Last week, in a situation hitherto unknown to world cricket, the West Indies team touring India decided to leave mid- way through the tour with a few apologies. Something to do with not being paid enough (or at all). So, like 1980’s mill workers in a Bollywood movie (any Amitabh Bachchan father character), they said, hell with it, I’m not working.

It is quite brilliant (and very funny, although not to the players), that a labor union struggle has moved into a cricket stadium. It is logical. Factory workers express their rights in their place of work and stop fixing bolts in a car. Sportspeople can only revolt in their factory ‒ the field. That they didn’t hold up placards with photos of Mao and Che Guevara singing We Shall Overcome and go on strike mid-third over is, I suppose, a blessing. Not knowing the inner goings on of the West Indian cricket board, Indian fans could perhaps interpret it as, "Wow, they dislike Dhoni this much?"

It could set an odd precedent in world sport. Some Chelsea striker or Real Madrid center forward, could, in their respective club leagues, choose to freeze mid-attack on the goal, and say he’d only carry on if his contract was re-negotiated.  Or an Olympic athlete could in the 100 meters dash, choose to run in the opposite direction to his competitors to express unhappiness over his incremental bonus. Or a Libyan gymnast could say, "Right, I am not getting down from these ropes unless I am given asylum in Europe." The can of worms now stands open.

Paying their own way

And in latest news, it appears the West Indies players will have to pay their own way back home. Which can be annoying if you are, say a West Indian off-spinner who didn’t particularly want to come to India mid-October and have to explain to your wife why your Hawaii vacation money was spent on flying home from a business trip. Not to mention having to probably pay for your own deuce ball to spin at Indians.

I grew up in a world where cricket meant only one thing. The West Indies. The greatest batting line up the world had ever seen/ will ever see (Haynes, Greenidge, Clive Lloyd, Richie Richardson, the messiah Vivian Richards) and a bowling attack that led to a development of a new generation of helmets just to stop it (Marshall, Garner, Andy Roberts, Michael Holding who was so quick that his delivery was called "the whisper of death").

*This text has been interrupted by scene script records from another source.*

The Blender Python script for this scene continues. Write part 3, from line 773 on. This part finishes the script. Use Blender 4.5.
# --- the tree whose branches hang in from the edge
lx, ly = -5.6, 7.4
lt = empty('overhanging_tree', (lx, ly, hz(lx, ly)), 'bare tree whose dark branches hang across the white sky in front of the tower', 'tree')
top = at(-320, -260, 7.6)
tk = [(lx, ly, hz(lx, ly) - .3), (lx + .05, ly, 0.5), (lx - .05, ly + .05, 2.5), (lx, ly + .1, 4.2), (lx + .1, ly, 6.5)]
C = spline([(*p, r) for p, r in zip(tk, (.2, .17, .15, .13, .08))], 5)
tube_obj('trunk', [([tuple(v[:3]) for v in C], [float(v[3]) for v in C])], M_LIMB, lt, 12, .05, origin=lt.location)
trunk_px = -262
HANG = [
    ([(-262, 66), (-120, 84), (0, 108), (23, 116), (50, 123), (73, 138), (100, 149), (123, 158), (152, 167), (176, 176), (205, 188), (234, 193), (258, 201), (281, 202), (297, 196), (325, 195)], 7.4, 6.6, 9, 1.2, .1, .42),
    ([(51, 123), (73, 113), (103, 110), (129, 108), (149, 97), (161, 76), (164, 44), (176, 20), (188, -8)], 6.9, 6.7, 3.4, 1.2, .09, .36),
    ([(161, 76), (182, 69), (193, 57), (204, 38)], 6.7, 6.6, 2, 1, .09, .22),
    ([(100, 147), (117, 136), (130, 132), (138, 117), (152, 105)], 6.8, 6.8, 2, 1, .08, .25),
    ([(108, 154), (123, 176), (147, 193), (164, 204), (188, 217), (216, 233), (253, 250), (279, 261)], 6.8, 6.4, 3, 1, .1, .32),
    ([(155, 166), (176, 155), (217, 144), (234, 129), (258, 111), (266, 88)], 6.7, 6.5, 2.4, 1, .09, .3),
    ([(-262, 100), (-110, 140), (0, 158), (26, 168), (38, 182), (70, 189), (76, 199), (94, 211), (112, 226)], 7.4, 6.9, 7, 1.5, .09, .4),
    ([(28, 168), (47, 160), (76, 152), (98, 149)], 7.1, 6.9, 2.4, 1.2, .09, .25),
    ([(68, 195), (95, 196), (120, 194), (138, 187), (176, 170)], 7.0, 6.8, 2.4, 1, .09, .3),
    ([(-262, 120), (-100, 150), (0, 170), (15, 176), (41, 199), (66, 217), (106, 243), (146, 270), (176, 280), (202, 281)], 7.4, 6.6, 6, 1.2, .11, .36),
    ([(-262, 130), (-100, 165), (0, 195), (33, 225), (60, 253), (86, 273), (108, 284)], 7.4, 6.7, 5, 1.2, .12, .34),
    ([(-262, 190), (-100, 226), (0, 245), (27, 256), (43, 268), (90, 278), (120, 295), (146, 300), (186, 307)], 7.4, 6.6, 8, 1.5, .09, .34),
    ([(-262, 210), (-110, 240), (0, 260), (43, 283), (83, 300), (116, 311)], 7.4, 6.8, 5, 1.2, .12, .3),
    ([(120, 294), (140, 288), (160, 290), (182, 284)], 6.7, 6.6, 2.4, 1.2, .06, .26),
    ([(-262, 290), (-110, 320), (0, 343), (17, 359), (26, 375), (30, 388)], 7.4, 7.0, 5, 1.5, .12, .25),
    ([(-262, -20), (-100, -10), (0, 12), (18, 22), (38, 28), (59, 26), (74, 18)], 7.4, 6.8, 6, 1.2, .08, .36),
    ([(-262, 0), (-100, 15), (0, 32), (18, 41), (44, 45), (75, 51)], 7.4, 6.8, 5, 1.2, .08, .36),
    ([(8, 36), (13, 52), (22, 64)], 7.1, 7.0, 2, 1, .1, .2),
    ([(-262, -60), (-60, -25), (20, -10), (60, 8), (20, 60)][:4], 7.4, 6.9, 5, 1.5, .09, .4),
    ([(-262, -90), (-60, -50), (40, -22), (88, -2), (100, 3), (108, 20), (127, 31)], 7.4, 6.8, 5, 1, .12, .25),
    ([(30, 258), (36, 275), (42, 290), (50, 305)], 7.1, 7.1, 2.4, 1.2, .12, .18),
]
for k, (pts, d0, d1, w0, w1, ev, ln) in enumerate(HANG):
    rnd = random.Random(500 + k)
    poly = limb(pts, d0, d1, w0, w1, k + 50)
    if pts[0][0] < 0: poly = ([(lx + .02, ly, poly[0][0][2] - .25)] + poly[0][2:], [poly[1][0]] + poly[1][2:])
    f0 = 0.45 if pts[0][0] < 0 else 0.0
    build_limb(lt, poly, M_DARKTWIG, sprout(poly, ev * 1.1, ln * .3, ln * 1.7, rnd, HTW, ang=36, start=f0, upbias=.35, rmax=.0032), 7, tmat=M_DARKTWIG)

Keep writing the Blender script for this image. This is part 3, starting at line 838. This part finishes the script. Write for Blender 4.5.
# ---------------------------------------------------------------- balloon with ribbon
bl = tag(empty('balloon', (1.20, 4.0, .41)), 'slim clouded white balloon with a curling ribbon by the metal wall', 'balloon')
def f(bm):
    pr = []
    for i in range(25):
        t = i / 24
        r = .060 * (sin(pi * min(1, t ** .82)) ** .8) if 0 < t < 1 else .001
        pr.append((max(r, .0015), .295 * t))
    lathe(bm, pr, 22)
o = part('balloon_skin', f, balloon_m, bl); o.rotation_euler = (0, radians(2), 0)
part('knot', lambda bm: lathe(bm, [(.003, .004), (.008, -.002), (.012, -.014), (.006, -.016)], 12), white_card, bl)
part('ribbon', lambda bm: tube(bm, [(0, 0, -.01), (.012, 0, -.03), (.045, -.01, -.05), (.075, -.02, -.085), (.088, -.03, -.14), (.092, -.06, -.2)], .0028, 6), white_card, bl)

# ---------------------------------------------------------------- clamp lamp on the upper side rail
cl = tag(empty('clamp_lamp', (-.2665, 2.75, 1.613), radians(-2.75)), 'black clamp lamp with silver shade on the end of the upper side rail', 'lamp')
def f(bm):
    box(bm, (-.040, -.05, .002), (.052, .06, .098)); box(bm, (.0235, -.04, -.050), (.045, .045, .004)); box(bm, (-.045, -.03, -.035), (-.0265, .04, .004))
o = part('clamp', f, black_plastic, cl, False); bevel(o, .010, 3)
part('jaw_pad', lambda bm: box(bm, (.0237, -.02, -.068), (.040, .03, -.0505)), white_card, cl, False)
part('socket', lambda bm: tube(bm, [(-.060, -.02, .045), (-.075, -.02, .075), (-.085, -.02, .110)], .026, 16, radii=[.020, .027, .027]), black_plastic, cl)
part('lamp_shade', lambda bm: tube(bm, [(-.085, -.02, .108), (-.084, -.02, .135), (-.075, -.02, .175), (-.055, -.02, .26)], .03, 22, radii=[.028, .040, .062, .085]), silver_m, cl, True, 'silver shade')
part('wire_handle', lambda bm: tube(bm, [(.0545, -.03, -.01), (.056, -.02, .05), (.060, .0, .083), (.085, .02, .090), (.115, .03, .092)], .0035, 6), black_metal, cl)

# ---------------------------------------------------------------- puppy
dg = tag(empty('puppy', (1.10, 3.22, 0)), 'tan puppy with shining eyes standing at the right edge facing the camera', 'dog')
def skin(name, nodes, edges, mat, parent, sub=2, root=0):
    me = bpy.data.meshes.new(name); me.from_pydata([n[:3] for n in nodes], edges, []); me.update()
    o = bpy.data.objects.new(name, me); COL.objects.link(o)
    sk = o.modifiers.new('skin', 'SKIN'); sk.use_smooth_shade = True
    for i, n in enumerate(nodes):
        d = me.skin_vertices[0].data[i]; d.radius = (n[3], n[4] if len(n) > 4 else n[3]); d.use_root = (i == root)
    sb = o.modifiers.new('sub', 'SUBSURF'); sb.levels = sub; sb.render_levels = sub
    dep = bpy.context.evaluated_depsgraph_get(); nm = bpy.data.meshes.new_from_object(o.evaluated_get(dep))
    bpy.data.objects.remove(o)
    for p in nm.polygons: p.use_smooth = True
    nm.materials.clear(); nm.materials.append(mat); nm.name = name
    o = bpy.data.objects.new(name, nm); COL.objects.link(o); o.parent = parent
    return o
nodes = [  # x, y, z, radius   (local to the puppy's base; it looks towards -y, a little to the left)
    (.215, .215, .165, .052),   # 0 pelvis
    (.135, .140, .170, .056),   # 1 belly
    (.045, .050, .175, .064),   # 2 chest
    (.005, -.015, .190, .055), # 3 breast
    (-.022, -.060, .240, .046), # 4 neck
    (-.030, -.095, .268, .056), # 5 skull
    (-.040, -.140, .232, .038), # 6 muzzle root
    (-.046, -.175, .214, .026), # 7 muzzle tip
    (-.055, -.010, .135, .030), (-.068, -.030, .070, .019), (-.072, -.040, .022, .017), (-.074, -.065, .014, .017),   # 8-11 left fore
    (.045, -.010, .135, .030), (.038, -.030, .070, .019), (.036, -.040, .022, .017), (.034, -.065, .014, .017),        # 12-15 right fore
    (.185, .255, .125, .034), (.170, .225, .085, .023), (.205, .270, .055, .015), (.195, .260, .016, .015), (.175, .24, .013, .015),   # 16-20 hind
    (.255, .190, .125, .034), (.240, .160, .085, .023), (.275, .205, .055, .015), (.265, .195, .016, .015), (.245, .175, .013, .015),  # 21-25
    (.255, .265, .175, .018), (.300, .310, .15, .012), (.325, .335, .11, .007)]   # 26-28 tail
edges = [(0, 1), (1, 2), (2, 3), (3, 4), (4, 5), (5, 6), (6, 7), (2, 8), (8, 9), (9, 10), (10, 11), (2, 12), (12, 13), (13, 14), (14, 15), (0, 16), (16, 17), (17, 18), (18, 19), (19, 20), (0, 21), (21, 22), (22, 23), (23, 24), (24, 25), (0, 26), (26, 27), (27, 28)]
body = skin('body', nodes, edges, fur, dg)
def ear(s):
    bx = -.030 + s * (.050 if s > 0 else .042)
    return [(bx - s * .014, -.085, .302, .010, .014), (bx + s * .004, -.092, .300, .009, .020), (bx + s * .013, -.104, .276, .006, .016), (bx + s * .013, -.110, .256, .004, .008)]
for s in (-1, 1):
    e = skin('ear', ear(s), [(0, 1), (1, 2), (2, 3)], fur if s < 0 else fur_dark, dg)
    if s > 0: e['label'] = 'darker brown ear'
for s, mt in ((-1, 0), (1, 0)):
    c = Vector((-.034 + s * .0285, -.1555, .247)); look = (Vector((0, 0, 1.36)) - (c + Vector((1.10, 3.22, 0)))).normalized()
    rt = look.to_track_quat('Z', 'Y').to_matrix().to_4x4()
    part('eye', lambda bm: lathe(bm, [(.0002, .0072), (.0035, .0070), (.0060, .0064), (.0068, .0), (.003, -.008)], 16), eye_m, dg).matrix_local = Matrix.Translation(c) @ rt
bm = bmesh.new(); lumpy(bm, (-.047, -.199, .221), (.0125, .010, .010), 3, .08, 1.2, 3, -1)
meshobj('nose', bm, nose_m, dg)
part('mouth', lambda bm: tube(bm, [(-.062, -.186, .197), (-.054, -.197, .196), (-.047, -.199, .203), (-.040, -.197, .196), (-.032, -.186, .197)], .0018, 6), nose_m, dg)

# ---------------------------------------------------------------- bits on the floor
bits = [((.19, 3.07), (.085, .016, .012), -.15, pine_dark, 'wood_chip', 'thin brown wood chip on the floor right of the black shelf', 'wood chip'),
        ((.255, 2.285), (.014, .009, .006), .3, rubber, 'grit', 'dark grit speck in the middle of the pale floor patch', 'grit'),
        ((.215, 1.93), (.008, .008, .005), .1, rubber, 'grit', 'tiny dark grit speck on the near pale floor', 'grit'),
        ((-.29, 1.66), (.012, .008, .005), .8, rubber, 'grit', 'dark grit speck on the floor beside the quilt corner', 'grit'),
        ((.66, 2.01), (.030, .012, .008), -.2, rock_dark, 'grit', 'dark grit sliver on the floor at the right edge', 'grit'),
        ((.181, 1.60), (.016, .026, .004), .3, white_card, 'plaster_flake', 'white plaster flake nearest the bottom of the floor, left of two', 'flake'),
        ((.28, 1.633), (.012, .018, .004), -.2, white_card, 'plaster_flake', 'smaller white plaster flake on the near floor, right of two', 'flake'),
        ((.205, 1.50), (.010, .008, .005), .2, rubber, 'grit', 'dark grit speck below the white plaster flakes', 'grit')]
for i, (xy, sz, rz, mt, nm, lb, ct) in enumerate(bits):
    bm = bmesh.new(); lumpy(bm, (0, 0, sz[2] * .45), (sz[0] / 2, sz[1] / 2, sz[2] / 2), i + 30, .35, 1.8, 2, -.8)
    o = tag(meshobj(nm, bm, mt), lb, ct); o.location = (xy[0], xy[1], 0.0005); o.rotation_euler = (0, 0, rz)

Hard to imagine that team that invoked menace and respect for two decades having to see if their buy-one-get-one-free ticket offer will allow them to fly somewhere so they can be a touring ICC Test nation.

Let's football

Which is just as well that last week, a lot of Indian billionaires, sportspeople and movie stars (I should have just said "billionaires" because it is the same thing) got together, danced on TV and told us, "India, let’s football."

It was the start of the India Super League, a laudable effort that hopes to find us a World Cup-worthy football team for anyone who wonders, "This is the, um, World Cup. Where are India and China ‒ one-sixth of the world?" The answer of course is not there ‒ because they didn’t qualify. That's what the ISL hopes to change.

So now we have football league aims to rival the English Premier League or La Liga and remove the notion that football is only played by a bunch of Euro-centric Bob Dylan-listening sporting snobs while everybody in Uttar Pradesh, Madhya Pradesh and Chattisgarh ponders, "What are the hell are those people doing running back and forth with that huge ball on such a big field taking it away from that person? Why don’t they just return it to whoever it belongs to."

Buying a team

And to that cause, anyone who can has bought a team. The actors John Abraham and Ranbir Kapoor have one each. The cricket legend Sachin Tendulkar and his friend Saurav Ganguly have one each. The Bachchans one. It seems so many people are involved in the cause of trying to get us to the World Cup that we aren’t far from a time when the South Kerala Carrom Association or the Retired Widows Bridge Society of Greater Udaipur crowd funds and buys a tea

Every other team has a crazy name. Delhi Dynamos, Kerala Blasters (sounds like a mining company), North East United (sounds like an army battalion) etc. Only Kolkata, with its passion for South American soccer, is called Atlético de Kolkata. It is the only place in the world where the relatively crazy Diego Maradona visited and said, "Get me out of here, this place is crazy" (when a naked fan started chasing his bus). I cannot wait to go watch a game at The Salt Lake D’ Stadium and grab a bocadillo (snack in Spanish) from the Lionel D’ Messi Bengali Roshogolla shop.